-- Start of Dataset content --

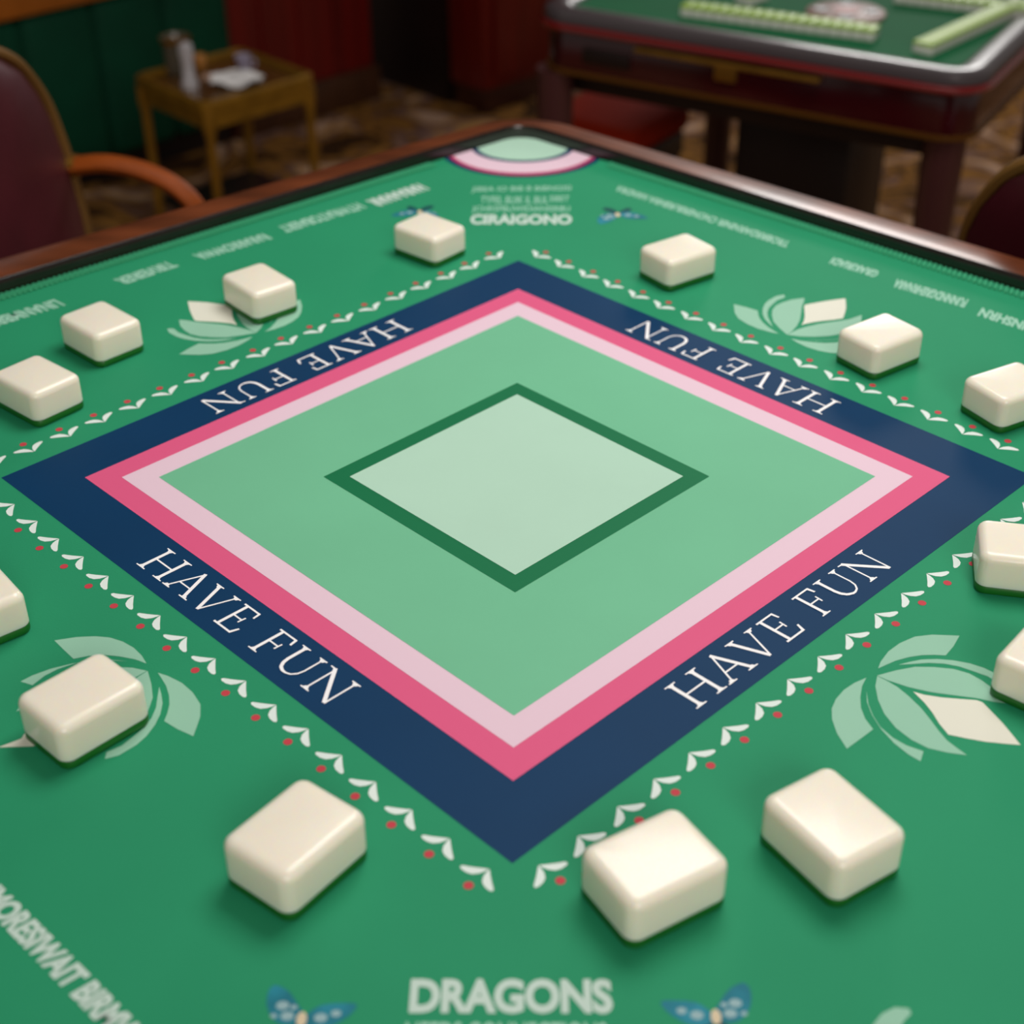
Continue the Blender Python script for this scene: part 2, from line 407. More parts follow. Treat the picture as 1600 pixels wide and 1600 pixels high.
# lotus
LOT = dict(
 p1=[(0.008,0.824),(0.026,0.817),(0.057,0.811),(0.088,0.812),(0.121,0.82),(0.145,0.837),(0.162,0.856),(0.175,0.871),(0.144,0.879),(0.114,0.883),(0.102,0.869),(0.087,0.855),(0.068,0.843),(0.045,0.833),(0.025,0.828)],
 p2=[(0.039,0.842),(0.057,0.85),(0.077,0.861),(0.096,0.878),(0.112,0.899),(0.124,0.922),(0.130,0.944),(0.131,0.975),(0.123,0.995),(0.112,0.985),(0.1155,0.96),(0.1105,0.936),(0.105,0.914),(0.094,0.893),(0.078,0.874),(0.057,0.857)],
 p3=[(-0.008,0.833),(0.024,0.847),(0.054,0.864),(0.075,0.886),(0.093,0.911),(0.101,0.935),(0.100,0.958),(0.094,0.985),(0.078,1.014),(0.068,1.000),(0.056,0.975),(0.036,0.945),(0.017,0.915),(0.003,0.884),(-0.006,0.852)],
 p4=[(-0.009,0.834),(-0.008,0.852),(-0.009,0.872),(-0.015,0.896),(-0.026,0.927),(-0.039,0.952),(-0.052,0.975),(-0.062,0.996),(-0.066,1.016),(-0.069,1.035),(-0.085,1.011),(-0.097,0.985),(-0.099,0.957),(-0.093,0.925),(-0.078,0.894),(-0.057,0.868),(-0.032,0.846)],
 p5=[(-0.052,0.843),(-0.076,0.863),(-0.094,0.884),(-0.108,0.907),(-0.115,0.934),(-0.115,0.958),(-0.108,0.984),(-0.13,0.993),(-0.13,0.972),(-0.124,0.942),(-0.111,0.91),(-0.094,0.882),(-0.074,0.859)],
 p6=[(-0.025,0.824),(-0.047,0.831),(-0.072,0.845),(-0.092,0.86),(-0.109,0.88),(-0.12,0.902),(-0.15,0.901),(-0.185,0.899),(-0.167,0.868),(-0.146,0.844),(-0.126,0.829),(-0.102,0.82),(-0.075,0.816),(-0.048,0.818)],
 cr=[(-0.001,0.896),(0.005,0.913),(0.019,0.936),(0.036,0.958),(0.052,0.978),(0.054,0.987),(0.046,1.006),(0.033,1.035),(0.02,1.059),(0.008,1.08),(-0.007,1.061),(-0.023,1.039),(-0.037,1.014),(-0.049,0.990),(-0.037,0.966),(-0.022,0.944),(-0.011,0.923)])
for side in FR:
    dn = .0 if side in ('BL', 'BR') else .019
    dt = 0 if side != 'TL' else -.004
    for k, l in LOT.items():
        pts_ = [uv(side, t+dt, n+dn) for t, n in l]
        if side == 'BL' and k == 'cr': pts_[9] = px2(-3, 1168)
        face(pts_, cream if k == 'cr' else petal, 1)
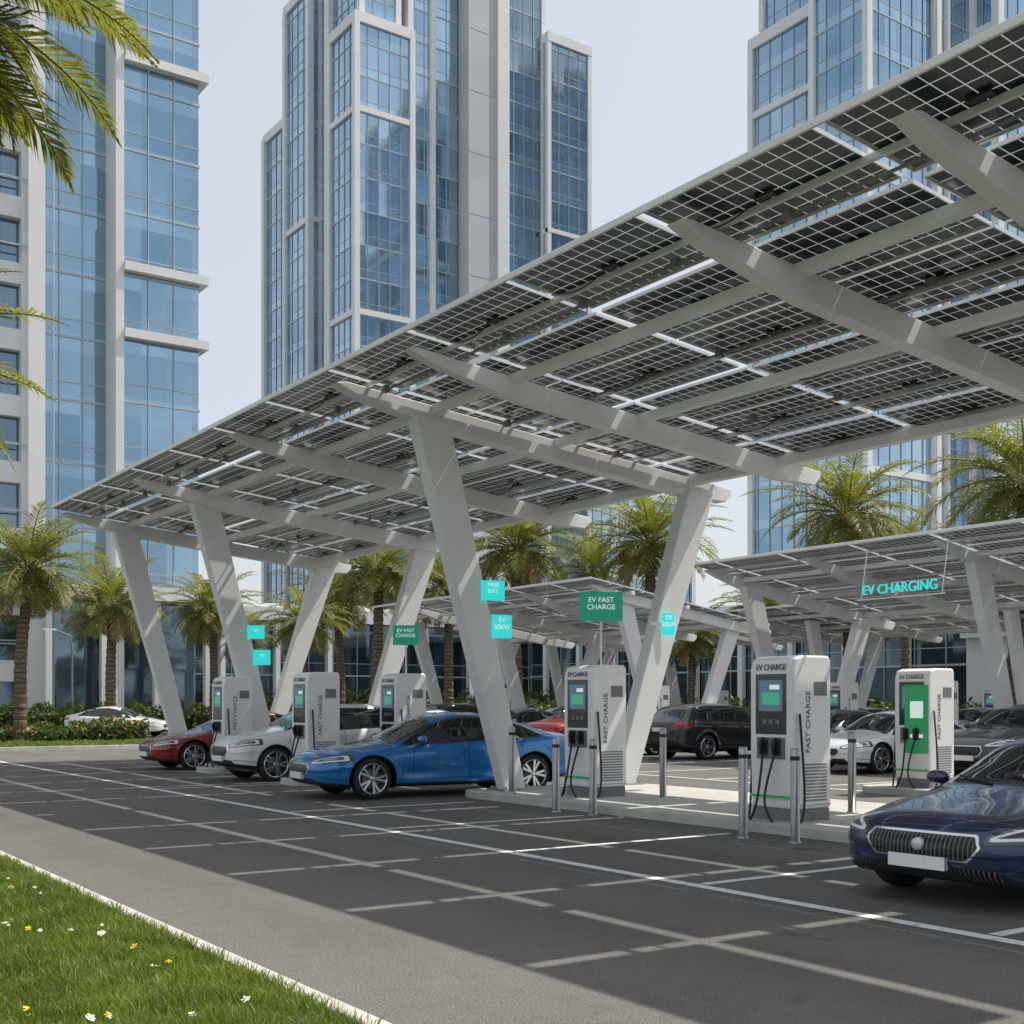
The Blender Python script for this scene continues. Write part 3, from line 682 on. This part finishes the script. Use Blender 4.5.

-- End of Dataset content --

* [Problem to solve]
Reply with one number: the count of lines in the entries that include the word "scene".

* [Reply]
2